**Your objective**
Transcribe every entry below word for word, but skip the pictures.

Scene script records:
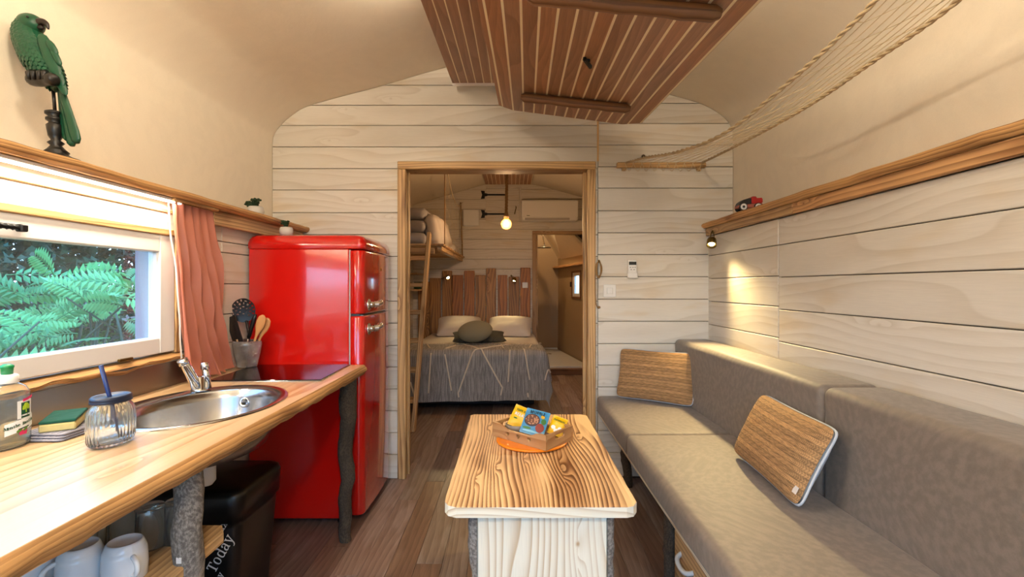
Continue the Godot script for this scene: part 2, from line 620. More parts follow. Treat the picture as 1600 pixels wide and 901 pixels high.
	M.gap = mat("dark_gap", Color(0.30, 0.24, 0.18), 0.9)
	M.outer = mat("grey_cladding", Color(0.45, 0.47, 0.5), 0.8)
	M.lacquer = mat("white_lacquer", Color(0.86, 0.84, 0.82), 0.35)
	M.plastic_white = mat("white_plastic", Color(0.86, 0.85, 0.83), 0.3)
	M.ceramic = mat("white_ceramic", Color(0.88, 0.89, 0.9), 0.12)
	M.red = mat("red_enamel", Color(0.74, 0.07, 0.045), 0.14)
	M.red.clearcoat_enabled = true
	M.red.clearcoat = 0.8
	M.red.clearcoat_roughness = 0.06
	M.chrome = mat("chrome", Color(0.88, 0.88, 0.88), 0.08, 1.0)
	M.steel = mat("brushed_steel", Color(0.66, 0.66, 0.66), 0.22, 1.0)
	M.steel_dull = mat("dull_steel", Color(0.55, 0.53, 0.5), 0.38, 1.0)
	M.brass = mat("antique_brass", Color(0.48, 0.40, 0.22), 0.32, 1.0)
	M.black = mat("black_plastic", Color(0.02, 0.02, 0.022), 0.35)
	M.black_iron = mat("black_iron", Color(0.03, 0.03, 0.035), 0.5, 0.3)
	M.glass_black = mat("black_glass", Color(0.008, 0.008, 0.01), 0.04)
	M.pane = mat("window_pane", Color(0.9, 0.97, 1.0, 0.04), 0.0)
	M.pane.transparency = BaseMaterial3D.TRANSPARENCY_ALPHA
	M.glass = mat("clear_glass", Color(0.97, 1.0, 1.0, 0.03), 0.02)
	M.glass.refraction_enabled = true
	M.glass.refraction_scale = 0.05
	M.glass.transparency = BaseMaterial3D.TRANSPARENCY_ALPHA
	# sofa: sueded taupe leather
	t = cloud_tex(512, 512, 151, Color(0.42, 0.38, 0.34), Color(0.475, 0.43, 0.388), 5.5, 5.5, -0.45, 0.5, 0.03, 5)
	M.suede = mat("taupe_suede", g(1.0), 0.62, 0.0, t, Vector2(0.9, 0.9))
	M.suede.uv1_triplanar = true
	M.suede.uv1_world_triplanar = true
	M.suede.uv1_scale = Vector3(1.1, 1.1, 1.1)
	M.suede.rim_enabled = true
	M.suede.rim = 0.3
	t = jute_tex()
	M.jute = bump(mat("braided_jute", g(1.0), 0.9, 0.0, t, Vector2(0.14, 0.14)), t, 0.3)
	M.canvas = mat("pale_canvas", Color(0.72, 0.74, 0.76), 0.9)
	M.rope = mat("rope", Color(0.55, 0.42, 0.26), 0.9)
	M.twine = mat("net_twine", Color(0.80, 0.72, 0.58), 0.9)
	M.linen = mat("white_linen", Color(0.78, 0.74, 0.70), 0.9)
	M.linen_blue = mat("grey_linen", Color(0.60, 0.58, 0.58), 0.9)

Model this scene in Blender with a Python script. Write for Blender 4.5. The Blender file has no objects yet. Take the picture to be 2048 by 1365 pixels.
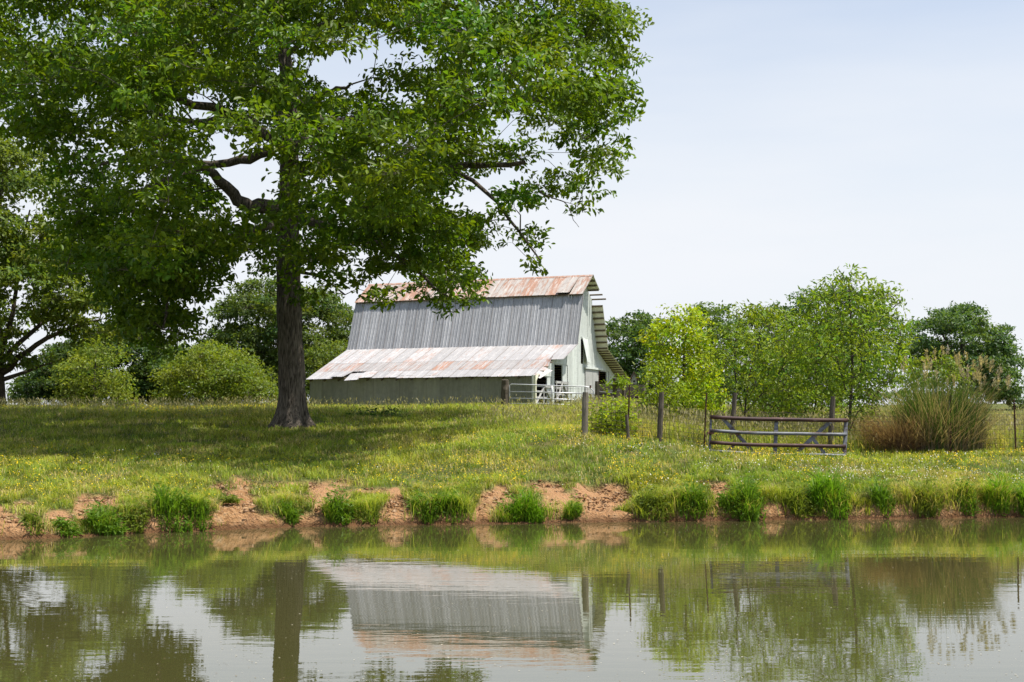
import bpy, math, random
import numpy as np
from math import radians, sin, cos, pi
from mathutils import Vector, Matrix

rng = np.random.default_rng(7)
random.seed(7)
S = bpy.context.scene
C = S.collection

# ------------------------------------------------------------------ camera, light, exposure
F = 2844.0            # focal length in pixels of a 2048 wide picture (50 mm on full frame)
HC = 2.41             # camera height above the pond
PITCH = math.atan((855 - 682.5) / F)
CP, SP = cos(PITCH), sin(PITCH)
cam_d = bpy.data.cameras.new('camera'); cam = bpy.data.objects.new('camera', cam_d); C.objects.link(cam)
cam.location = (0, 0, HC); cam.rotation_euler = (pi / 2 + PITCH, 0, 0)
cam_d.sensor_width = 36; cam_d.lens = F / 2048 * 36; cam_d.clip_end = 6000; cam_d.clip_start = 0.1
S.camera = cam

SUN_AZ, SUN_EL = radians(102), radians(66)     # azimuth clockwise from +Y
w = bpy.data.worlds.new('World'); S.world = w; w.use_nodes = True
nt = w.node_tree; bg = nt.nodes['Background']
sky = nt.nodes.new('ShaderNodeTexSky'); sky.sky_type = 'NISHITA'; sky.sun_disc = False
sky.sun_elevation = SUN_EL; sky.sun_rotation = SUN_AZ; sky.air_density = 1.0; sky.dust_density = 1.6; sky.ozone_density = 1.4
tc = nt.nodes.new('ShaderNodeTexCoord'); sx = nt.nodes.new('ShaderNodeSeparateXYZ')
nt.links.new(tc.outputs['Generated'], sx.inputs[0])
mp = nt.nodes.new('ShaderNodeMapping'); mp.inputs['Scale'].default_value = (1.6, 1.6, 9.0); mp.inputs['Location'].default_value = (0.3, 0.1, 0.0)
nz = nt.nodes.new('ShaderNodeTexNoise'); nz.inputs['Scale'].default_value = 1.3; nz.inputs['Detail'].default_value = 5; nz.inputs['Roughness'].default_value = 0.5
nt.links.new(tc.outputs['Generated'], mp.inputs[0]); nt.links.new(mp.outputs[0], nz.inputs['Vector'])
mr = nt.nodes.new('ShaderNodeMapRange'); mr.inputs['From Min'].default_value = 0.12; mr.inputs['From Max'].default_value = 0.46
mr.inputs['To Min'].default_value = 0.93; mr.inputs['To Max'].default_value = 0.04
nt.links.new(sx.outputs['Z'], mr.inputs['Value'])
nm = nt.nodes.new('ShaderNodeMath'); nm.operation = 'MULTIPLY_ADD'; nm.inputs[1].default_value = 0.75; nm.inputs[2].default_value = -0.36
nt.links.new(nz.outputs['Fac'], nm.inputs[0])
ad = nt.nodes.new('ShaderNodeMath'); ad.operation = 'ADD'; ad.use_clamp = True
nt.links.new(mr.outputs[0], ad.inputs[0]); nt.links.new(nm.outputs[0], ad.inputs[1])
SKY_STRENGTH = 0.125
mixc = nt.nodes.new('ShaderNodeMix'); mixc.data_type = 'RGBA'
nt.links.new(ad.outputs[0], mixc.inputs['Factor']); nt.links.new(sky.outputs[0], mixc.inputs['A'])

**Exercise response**
Continue the Godot script for this scene: part 2, from line 620. More parts follow. Treat the picture as 1600 pixels wide and 901 pixels high.
	M.gap = mat("dark_gap", Color(0.30, 0.24, 0.18), 0.9)
	M.outer = mat("grey_cladding", Color(0.45, 0.47, 0.5), 0.8)
	M.lacquer = mat("white_lacquer", Color(0.86, 0.84, 0.82), 0.35)
	M.plastic_white = mat("white_plastic", Color(0.86, 0.85, 0.83), 0.3)
	M.ceramic = mat("white_ceramic", Color(0.88, 0.89, 0.9), 0.12)
	M.red = mat("red_enamel", Color(0.74, 0.07, 0.045), 0.14)
	M.red.clearcoat_enabled = true
	M.red.clearcoat = 0.8
	M.red.clearcoat_roughness = 0.06
	M.chrome = mat("chrome", Color(0.88, 0.88, 0.88), 0.08, 1.0)
	M.steel = mat("brushed_steel", Color(0.66, 0.66, 0.66), 0.22, 1.0)
	M.steel_dull = mat("dull_steel", Color(0.55, 0.53, 0.5), 0.38, 1.0)
	M.brass = mat("antique_brass", Color(0.48, 0.40, 0.22), 0.32, 1.0)
	M.black = mat("black_plastic", Color(0.02, 0.02, 0.022), 0.35)
	M.black_iron = mat("black_iron", Color(0.03, 0.03, 0.035), 0.5, 0.3)
	M.glass_black = mat("black_glass", Color(0.008, 0.008, 0.01), 0.04)
	M.pane = mat("window_pane", Color(0.9, 0.97, 1.0, 0.04), 0.0)
	M.pane.transparency = BaseMaterial3D.TRANSPARENCY_ALPHA
	M.glass = mat("clear_glass", Color(0.97, 1.0, 1.0, 0.03), 0.02)
	M.glass.refraction_enabled = true
	M.glass.refraction_scale = 0.05
	M.glass.transparency = BaseMaterial3D.TRANSPARENCY_ALPHA
	# sofa: sueded taupe leather
	t = cloud_tex(512, 512, 151, Color(0.42, 0.38, 0.34), Color(0.475, 0.43, 0.388), 5.5, 5.5, -0.45, 0.5, 0.03, 5)
	M.suede = mat("taupe_suede", g(1.0), 0.62, 0.0, t, Vector2(0.9, 0.9))
	M.suede.uv1_triplanar = true
	M.suede.uv1_world_triplanar = true
	M.suede.uv1_scale = Vector3(1.1, 1.1, 1.1)
	M.suede.rim_enabled = true
	M.suede.rim = 0.3
	t = jute_tex()
	M.jute = bump(mat("braided_jute", g(1.0), 0.9, 0.0, t, Vector2(0.14, 0.14)), t, 0.3)
	M.canvas = mat("pale_canvas", Color(0.72, 0.74, 0.76), 0.9)
	M.rope = mat("rope", Color(0.55, 0.42, 0.26), 0.9)
	M.twine = mat("net_twine", Color(0.80, 0.72, 0.58), 0.9)
	M.linen = mat("white_linen", Color(0.78, 0.74, 0.70), 0.9)
	M.linen_blue = mat("grey_linen", Color(0.60, 0.58, 0.58), 0.9)

Model this scene in Blender with a Python script. Write for Blender 4.5. The Blender file has no objects yet. Take the picture to be 2048 by 1365 pixels.
import bpy, math, random
import numpy as np
from math import radians, sin, cos, pi
from mathutils import Vector, Matrix

rng = np.random.default_rng(7)
random.seed(7)
S = bpy.context.scene
C = S.collection

# ------------------------------------------------------------------ camera, light, exposure
F = 2844.0            # focal length in pixels of a 2048 wide picture (50 mm on full frame)
HC = 2.41             # camera height above the pond
PITCH = math.atan((855 - 682.5) / F)
CP, SP = cos(PITCH), sin(PITCH)
cam_d = bpy.data.cameras.new('camera'); cam = bpy.data.objects.new('camera', cam_d); C.objects.link(cam)
cam.location = (0, 0, HC); cam.rotation_euler = (pi / 2 + PITCH, 0, 0)
cam_d.sensor_width = 36; cam_d.lens = F / 2048 * 36; cam_d.clip_end = 6000; cam_d.clip_start = 0.1
S.camera = cam

SUN_AZ, SUN_EL = radians(102), radians(66)     # azimuth clockwise from +Y
w = bpy.data.worlds.new('World'); S.world = w; w.use_nodes = True
nt = w.node_tree; bg = nt.nodes['Background']
sky = nt.nodes.new('ShaderNodeTexSky'); sky.sky_type = 'NISHITA'; sky.sun_disc = False
sky.sun_elevation = SUN_EL; sky.sun_rotation = SUN_AZ; sky.air_density = 1.0; sky.dust_density = 1.6; sky.ozone_density = 1.4
tc = nt.nodes.new('ShaderNodeTexCoord'); sx = nt.nodes.new('ShaderNodeSeparateXYZ')
nt.links.new(tc.outputs['Generated'], sx.inputs[0])
mp = nt.nodes.new('ShaderNodeMapping'); mp.inputs['Scale'].default_value = (1.6, 1.6, 9.0); mp.inputs['Location'].default_value = (0.3, 0.1, 0.0)
nz = nt.nodes.new('ShaderNodeTexNoise'); nz.inputs['Scale'].default_value = 1.3; nz.inputs['Detail'].default_value = 5; nz.inputs['Roughness'].default_value = 0.5
nt.links.new(tc.outputs['Generated'], mp.inputs[0]); nt.links.new(mp.outputs[0], nz.inputs['Vector'])
mr = nt.nodes.new('ShaderNodeMapRange'); mr.inputs['From Min'].default_value = 0.12; mr.inputs['From Max'].default_value = 0.46
mr.inputs['To Min'].default_value = 0.93; mr.inputs['To Max'].default_value = 0.04
nt.links.new(sx.outputs['Z'], mr.inputs['Value'])
nm = nt.nodes.new('ShaderNodeMath'); nm.operation = 'MULTIPLY_ADD'; nm.inputs[1].default_value = 0.75; nm.inputs[2].default_value = -0.36
nt.links.new(nz.outputs['Fac'], nm.inputs[0])
ad = nt.nodes.new('ShaderNodeMath'); ad.operation = 'ADD'; ad.use_clamp = True
nt.links.new(mr.outputs[0], ad.inputs[0]); nt.links.new(nm.outputs[0], ad.inputs[1])
SKY_STRENGTH = 0.125
mixc = nt.nodes.new('ShaderNodeMix'); mixc.data_type = 'RGBA'
nt.links.new(ad.outputs[0], mixc.inputs['Factor']); nt.links.new(sky.outputs[0], mixc.inputs['A'])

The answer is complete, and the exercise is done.